Droite en Amérique latine : modérée ou radicale, une reconquête en marche

Une droite en plein renouveau en Amérique latine

En remportant la présidentielle, Rodrigo Paz a porté un nouveau coup à la gauche sociale latino-américaine, longtemps soutenue par l’ancien président bolivien Evo Morales.

Si le nouveau président bolivien est jugé modéré, une tendance de fond se dessine sur le continent : la droite serait de retour et pourrait influencer les prochaines échéances électorales au Chili, au Honduras, au Costa Rica, au Pérou ou en Colombie.

Dans ces pays, une droite radicale axée sur la sécurité et l’autoritarisme gagne en visibilité et attire un soutien croissant dans l’électorat.

La question migratoire, facteur déterminant

Olivier Compagnon, professeur d’histoire contemporaine à l’Institut des hautes études de l’Amérique latine de l’Université Sorbonne-Nouvelle, rappelle que ce mouvement s’inscrit dans un mouvement global, presque planétaire, dont l’Europe n’est pas épargnée, avec des circuits politiques de plus en plus polarisés et des droites radicales qui émergent et prennent le pouvoir.

Il évoque toutefois une composante régionale propre au continent : le second mandat de Donald Trump. Le président américain n’intervient pas directement dans les campagnes électorales, mais en promettant son soutien à la droite face à des candidats issus de la gauche, il peut donner l’impression que la coopération avec les États-Unis serait renforcée.

Une photo fournie par le ministère vénézuélien de l’Intérieur montre certains migrants vénézuéliens arrivés du Honduras après leur expulsion des États-Unis, à l’aéroport international Simon Bolivar de La Guaira, le 24 mars 2025.

Plus largement, d’autres facteurs expliquent cette dynamique régionale : au-delà des particularismes nationaux, la question migratoire occupe une place centrale dans les agendas politiques latino-américains, et en particulier les migrations vénézuéliennes. Depuis une dizaine d’années, huit millions de Vénézuéliens – un quart de la population – ont quitté leur pays.

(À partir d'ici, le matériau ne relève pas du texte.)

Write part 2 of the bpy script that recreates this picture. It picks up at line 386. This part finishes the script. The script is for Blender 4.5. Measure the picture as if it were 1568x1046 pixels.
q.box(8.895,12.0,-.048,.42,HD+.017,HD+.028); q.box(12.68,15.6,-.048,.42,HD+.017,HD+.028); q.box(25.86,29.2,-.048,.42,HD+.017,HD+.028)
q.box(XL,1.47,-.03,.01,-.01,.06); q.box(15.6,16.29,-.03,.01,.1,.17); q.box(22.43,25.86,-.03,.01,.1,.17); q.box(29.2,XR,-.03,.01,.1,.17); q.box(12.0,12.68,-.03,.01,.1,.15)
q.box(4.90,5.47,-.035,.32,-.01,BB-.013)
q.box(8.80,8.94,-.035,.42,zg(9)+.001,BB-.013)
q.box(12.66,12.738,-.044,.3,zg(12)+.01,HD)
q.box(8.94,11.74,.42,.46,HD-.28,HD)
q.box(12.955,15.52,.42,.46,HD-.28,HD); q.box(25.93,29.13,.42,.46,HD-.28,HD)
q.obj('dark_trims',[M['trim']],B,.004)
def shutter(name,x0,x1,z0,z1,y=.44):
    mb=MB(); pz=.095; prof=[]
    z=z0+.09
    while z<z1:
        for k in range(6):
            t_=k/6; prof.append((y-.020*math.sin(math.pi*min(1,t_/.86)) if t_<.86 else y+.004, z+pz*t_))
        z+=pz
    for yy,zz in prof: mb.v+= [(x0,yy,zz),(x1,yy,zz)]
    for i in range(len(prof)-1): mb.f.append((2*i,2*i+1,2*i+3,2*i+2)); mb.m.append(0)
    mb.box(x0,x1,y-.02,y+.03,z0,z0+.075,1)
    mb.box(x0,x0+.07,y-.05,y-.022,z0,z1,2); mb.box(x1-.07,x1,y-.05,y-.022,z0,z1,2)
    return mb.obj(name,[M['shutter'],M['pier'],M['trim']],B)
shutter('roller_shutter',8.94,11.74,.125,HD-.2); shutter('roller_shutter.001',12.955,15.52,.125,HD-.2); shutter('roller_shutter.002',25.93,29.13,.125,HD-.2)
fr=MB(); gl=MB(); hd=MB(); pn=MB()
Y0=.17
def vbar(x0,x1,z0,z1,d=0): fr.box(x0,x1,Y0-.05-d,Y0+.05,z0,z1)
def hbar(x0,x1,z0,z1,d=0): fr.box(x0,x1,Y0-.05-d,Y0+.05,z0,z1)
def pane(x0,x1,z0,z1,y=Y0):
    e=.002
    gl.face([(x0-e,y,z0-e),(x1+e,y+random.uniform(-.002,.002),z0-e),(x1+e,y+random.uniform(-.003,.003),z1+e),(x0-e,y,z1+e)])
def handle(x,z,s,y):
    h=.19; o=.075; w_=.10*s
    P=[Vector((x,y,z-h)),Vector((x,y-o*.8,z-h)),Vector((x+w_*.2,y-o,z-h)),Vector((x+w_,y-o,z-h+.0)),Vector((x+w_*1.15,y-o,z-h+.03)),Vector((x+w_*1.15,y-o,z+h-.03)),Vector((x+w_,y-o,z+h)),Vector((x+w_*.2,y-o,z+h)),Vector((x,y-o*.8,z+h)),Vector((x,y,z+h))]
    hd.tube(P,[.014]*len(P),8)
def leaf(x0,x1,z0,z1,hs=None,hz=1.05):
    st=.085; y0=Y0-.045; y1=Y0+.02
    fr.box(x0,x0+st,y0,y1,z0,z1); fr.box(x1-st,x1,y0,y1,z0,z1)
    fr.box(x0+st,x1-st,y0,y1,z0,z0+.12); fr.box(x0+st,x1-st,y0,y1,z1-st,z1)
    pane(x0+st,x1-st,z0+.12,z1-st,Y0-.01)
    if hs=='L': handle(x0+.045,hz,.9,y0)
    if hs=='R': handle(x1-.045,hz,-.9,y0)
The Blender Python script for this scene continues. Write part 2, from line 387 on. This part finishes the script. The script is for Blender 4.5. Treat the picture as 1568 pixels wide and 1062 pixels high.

La prégnance de cette thématique favorise les partis de la droite identitaire, un facteur décisif pour penser la question politique à l’échelle de la région.

Fascination pour l’expérience Bukele

Le professeur relève aussi une fascination parmi les droites radicales latino-américaines pour l’expérience Bukele au Salvador, une dynamique qui nourrit les réflexions sur l’avenir de la démocratie dans la région.

Élu démocratiquement en 2019 dans un pays marqué par les violences et l’insécurité, Nayib Bukele déploie une politique très dure contre les gangs, emprisonnant près de 80 000 personnes dans des conditions extrajudiciaires, sans procès ni condamnation officielle, ce qui est perçu comme une remise en cause de l’État de droit.

Quelques années plus tard, en 2024, il se représente devant les électeurs et est élu au premier tour avec 82 % des suffrages. Le professeur souligne que ce basculement autoritaire est soutenu par l’essentiel de la population.

Dans plusieurs pays, notamment au Pérou et, dans une moindre mesure, au Chili, l’idée que l’expérience Bukele pourrait répondre à certaines problématiques régionales se fait entendre, ce qui amène à s’interroger sur l’avenir de la démocratie en Amérique latine, conclut le professeur.